For a moment Seabiscuit faltered, the ground breaking up under his hooves. But all at once, his turn speed emerged. He bent his body to the arc of the rail and punched into the belly of the field. At the top of the stretch, he shot out of the front of the pack. Specify came into view, still leading by four lengths. Whichcee was on his outside. Woolf looked back for Ligaroti just as his mount caught sight of Specify. Seabiscuit’s ears flipped back and flattened. Woolf didn’t need to tell his horse what to do. Seabiscuit lunged forward, cutting inside of Whichcee and gunning for Specify.

Woolf felt like he was flying. He put his whip away. “There was nothing to do,” he said later, “but give him his way.” Specify’s hindquarters neared, and Woolf pulled back a tick on his left rein to give Seabiscuit clear sailing. Seabiscuit swept up to Specify and finished him. He accelerated away and cruised under the wire all alone, breaking the track record.

As four pageboys struggled to haul the four-foot-high solid-gold trophy to Howard in the winner’s circle, Woolf was wreathed in flowers. “I thought it would be easy,” he said. “It was.” Howard laughed and smiled and stroked Seabiscuit’s nose. The awards presenter, the comely actress Anita Louise, handed Smith his trophy. The trainer’s uncharacteristically bashful response became the subject of a banner headline: SILENT TOM SMILES!9

Someone told Smith about Bert Baroni’s $5,000 bet that the supposedly lame Seabiscuit would lose to Specify. Smith laughed so hard, said a witness, “I thought he’d bust.”1

Seabiscuit, sound, brilliantly fast, and impeccably prepared, had spoken on Smith’s behalf. The reporters had been wrong, and they knew it. Up in the press box, they stayed late to bang out praises and apologies. Down on the track, the cheering went on and on.

After the last race of the day was run and the track had cleared, darkness gathered under the shed rows of the Hollywood backstretch. Virtually everyone was gone but Smith, standing alone with Seabiscuit.
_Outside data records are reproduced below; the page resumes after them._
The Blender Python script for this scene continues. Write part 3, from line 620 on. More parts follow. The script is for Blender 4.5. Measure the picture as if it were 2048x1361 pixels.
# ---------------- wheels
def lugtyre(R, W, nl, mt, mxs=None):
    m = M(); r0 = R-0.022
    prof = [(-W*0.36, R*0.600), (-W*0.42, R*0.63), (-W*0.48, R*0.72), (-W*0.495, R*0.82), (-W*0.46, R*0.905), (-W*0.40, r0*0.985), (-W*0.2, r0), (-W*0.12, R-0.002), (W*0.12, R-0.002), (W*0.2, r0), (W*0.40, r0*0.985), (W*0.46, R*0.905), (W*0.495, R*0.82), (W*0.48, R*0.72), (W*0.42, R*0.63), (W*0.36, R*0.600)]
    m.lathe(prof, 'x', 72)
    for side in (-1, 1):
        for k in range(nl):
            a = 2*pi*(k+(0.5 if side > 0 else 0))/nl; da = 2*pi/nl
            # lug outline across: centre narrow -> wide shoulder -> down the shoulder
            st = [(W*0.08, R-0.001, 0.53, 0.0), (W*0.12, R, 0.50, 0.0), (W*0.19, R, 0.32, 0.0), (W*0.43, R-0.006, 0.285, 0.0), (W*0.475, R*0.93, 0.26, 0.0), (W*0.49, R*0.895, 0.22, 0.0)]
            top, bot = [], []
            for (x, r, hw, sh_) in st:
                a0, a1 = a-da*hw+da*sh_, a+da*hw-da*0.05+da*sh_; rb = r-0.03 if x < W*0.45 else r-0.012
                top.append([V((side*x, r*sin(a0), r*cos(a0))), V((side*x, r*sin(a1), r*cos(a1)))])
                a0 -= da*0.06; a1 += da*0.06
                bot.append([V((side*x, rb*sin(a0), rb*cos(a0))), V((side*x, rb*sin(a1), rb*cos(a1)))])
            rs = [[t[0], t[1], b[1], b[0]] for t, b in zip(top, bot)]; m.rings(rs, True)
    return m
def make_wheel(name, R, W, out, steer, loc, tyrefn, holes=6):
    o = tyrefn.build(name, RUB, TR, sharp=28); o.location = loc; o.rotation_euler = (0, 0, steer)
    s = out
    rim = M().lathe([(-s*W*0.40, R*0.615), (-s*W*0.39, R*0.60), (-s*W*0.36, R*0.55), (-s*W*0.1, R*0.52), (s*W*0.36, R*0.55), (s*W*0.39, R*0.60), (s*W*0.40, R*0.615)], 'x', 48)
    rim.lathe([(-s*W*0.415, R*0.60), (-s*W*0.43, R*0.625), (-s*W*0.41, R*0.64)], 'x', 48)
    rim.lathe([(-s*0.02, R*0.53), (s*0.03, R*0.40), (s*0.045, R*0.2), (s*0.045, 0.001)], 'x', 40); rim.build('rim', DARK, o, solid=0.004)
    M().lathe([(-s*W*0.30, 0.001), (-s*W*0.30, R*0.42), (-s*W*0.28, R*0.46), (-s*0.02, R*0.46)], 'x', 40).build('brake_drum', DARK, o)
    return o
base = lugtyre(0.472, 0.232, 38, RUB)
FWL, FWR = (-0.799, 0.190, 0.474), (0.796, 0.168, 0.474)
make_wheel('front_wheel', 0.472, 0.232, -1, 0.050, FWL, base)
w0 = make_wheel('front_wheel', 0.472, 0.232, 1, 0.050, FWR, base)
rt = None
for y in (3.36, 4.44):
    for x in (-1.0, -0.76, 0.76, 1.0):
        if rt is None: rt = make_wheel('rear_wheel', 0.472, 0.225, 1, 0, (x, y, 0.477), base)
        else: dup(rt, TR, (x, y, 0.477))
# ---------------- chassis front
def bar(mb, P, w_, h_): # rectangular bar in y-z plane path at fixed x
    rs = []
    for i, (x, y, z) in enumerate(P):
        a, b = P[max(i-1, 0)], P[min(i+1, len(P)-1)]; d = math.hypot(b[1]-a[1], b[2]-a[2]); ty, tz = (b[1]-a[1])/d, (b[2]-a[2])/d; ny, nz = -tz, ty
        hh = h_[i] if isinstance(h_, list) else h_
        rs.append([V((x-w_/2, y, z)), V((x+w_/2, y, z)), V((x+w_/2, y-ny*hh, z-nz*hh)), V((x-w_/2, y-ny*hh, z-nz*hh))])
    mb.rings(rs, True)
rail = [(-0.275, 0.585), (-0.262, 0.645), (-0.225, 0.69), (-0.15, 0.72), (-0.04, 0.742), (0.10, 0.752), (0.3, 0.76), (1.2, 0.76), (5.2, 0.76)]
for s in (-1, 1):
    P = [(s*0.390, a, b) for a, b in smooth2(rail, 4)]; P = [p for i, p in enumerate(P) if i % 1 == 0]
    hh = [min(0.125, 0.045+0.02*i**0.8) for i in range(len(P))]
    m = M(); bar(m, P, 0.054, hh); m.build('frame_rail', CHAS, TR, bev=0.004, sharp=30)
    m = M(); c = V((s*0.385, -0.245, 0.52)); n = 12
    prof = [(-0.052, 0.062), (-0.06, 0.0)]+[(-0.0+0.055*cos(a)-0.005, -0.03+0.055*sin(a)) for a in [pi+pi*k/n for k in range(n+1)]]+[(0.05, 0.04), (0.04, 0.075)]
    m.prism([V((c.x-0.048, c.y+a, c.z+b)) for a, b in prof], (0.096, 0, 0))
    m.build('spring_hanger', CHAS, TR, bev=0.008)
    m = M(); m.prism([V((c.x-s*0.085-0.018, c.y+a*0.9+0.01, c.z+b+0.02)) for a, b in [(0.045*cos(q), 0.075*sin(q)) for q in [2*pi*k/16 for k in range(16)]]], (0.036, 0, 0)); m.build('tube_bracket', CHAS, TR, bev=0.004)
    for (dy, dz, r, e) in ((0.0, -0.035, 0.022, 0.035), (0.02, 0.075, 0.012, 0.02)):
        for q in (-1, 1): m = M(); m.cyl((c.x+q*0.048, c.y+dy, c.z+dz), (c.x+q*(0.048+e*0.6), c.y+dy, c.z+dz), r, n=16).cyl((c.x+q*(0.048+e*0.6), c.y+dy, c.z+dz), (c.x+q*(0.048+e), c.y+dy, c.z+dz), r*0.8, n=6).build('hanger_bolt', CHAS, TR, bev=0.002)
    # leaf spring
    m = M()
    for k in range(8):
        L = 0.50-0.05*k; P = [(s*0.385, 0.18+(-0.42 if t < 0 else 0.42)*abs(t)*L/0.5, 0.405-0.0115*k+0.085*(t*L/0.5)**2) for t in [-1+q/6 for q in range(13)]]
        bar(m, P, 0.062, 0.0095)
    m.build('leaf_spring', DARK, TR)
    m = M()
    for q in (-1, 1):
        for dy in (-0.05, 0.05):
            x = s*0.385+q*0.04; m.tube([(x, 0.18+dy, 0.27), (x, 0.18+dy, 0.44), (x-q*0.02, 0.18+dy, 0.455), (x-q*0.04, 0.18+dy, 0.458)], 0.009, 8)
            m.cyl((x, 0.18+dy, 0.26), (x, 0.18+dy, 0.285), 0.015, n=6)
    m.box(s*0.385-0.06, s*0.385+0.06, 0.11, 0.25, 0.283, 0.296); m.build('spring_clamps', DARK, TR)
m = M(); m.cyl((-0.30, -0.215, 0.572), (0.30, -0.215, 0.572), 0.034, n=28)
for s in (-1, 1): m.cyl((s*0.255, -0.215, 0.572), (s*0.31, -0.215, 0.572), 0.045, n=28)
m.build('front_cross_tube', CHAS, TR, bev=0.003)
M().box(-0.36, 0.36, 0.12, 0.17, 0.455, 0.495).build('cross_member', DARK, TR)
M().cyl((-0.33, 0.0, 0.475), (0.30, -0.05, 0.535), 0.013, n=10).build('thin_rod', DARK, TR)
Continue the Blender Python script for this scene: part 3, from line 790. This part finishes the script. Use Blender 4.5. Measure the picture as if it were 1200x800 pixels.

“The clockers told me the horse wasn’t right,” a passerby heard the old trainer say, “and the handicappers said he wasn’t in condition.

“But I know my horse.”10

———

In one of the wildest and most controversial horse races ever run, Seabiscuit (A) and Ligaroti barrel down the Del Mar homestretch as Spec Richardson, on Ligaroti, repeatedly fouls George Woolf, on Seabiscuit

.

(SAN DIEGO UNION-TRIBUNE)

1 For Baroni, losing to Seabiscuit must have been particularly galling. In 1935, when Seabiscuit was two and floundering in low-dollar claiming races, Baroni had contemplated purchasing him for a yard sale price, but shied away from those ugly forelegs. Baroni’s luck wasn’t all bad; the horse he decided to buy instead, the $3,500 claimer Top Row, won the hundred-grander in 1936 and amassed total career earnings of more than $200,000.

Chapter 17

THE DINGBUSTINGEST CONTEST YOU EVER CLAPPED AN EYE ON

Lin Howard was in one of those moods during which crazy ideas sound perfectly sensible. A bullish, handsome man with decisive eyebrows and more hair than he could find use for, Lin had a great deal of money and a habit of having things go his way. So many things in his life had gone his way that it no longer occurred to him not to be in a festive mood, and he spent much of his time celebrating the general goodness of things and sitting with old friends telling fat happy lies. But things had not gone Lin’s way lately, and he was not accustomed to the feeling.

Lin wanted in the worst way to whip his father at racing, to knock his Seabiscuit down a peg or two, and he believed he had the horse to do it in Ligaroti.1 He was sure enough about it to have made some account-closing bets on the horse, at least one as a side wager with his father, and he was a great deal poorer for it. The last race really ate at him. Ligaroti had been at Seabiscuit’s throat in the Hollywood Gold Cup when another horse had bumped him right out of his game. He had streaked down the stretch to finish fourth and had come back a week later to score a smashing victory over Whichcee in a Hollywood stakes race, firmly establishing himself as the second-best horse in the West. Bing Crosby and Lin were certain that with a weight break and a clean trip, Ligaroti had Seabiscuit’s measure. Charles Howard didn’t see it that way. Since the race, he had been going around with pockets full of clippings about Seabiscuit. Anytime anyone came near him, he would wave the articles around and start gushing, like a new father. The senior Howard probably didn’t hold back when Lin was around. He was immensely proud of Lin’s success with Ligaroti, but he enjoyed tweaking his son, and he was good at it. He had once given Lin a book for Christmas entitled What You Know About Horses. The pages were blank.

One night shortly after the Hollywood Gold Cup, Lin was sitting at a restaurant table across from his father and Bing Crosby. They were apparently talking about the Gold Cup, and Lin was sitting there looking at his father and doing a slow burn. Bing wasn’t too happy either; his misadventures as a horse owner were becoming an embarrassment. An idea was kicking around in Lin’s head, and it seemed as good a time as any to toss it out there. Why not have a match race between Seabiscuit and Ligaroti?

Charles snorted.

Crosby lit up. The year before, he had invested $600,000 in the building of a new track, Del Mar, a magnificent seaside racing palace near San Diego.2 Del Mar was a Bing paradise, featuring good racing by day and dinner, dancing, and crooning by night. But in its second year Del Mar needed a boost; daily attendance averaged just six thousand. A match race featuring Seabiscuit was just what the track needed. Crosby knew he could talk the board of directors into footing a big purse for the event. Crosby and Lin worked on Howard for the rest of the meal.